**Information supplied:**
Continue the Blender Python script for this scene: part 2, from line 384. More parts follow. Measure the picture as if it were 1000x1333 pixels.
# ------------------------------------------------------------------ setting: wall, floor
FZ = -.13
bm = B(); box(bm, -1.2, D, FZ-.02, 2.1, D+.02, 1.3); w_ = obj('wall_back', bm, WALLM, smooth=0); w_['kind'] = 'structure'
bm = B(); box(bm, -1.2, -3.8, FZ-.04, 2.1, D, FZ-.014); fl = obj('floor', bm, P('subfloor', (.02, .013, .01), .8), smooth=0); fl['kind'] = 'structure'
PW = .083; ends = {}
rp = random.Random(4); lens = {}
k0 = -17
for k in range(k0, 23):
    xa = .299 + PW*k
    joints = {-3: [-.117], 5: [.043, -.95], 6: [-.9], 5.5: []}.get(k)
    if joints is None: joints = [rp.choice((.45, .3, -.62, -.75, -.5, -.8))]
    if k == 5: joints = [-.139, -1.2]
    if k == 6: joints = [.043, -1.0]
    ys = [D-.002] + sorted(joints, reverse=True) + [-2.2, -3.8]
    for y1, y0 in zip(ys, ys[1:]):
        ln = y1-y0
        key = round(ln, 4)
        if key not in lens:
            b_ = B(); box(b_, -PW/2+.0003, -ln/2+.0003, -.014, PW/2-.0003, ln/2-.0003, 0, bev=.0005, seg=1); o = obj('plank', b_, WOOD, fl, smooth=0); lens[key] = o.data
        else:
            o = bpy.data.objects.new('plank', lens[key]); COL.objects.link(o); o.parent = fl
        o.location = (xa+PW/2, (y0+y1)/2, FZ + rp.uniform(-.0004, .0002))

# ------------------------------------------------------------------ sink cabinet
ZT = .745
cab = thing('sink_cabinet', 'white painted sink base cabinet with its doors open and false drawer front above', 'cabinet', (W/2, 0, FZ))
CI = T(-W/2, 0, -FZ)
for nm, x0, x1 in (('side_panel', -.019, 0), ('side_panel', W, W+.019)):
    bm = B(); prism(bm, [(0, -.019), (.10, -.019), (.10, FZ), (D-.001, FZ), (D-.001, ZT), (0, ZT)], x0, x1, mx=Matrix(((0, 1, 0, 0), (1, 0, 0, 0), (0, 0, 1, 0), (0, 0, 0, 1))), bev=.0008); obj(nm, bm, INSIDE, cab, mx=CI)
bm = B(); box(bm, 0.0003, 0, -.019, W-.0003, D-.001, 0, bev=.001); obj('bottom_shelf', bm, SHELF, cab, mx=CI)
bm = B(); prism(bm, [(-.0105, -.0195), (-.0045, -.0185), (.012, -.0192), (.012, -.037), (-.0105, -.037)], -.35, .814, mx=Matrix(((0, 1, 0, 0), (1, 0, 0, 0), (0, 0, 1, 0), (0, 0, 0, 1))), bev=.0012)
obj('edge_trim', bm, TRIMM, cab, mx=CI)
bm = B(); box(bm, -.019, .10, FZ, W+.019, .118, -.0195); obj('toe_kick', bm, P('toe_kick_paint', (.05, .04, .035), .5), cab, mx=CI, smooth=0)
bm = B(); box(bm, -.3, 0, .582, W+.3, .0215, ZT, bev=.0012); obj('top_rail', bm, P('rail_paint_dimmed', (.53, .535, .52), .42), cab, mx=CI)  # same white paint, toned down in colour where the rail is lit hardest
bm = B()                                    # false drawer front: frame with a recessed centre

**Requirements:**
Copy, please, exactly the lines that start at the first line of the data and end at the line containing "o.location = (xa+PW/2, (y0+y1)/2, FZ", both kept and no others.

**Solution for this problem:**
Continue the Blender Python script for this scene: part 2, from line 384. More parts follow. Measure the picture as if it were 1000x1333 pixels.
# ------------------------------------------------------------------ setting: wall, floor
FZ = -.13
bm = B(); box(bm, -1.2, D, FZ-.02, 2.1, D+.02, 1.3); w_ = obj('wall_back', bm, WALLM, smooth=0); w_['kind'] = 'structure'
bm = B(); box(bm, -1.2, -3.8, FZ-.04, 2.1, D, FZ-.014); fl = obj('floor', bm, P('subfloor', (.02, .013, .01), .8), smooth=0); fl['kind'] = 'structure'
PW = .083; ends = {}
rp = random.Random(4); lens = {}
k0 = -17
for k in range(k0, 23):
    xa = .299 + PW*k
    joints = {-3: [-.117], 5: [.043, -.95], 6: [-.9], 5.5: []}.get(k)
    if joints is None: joints = [rp.choice((.45, .3, -.62, -.75, -.5, -.8))]
    if k == 5: joints = [-.139, -1.2]
    if k == 6: joints = [.043, -1.0]
    ys = [D-.002] + sorted(joints, reverse=True) + [-2.2, -3.8]
    for y1, y0 in zip(ys, ys[1:]):
        ln = y1-y0
        key = round(ln, 4)
        if key not in lens:
            b_ = B(); box(b_, -PW/2+.0003, -ln/2+.0003, -.014, PW/2-.0003, ln/2-.0003, 0, bev=.0005, seg=1); o = obj('plank', b_, WOOD, fl, smooth=0); lens[key] = o.data
        else:
            o = bpy.data.objects.new('plank', lens[key]); COL.objects.link(o); o.parent = fl
        o.location = (xa+PW/2, (y0+y1)/2, FZ + rp.uniform(-.0004, .0002))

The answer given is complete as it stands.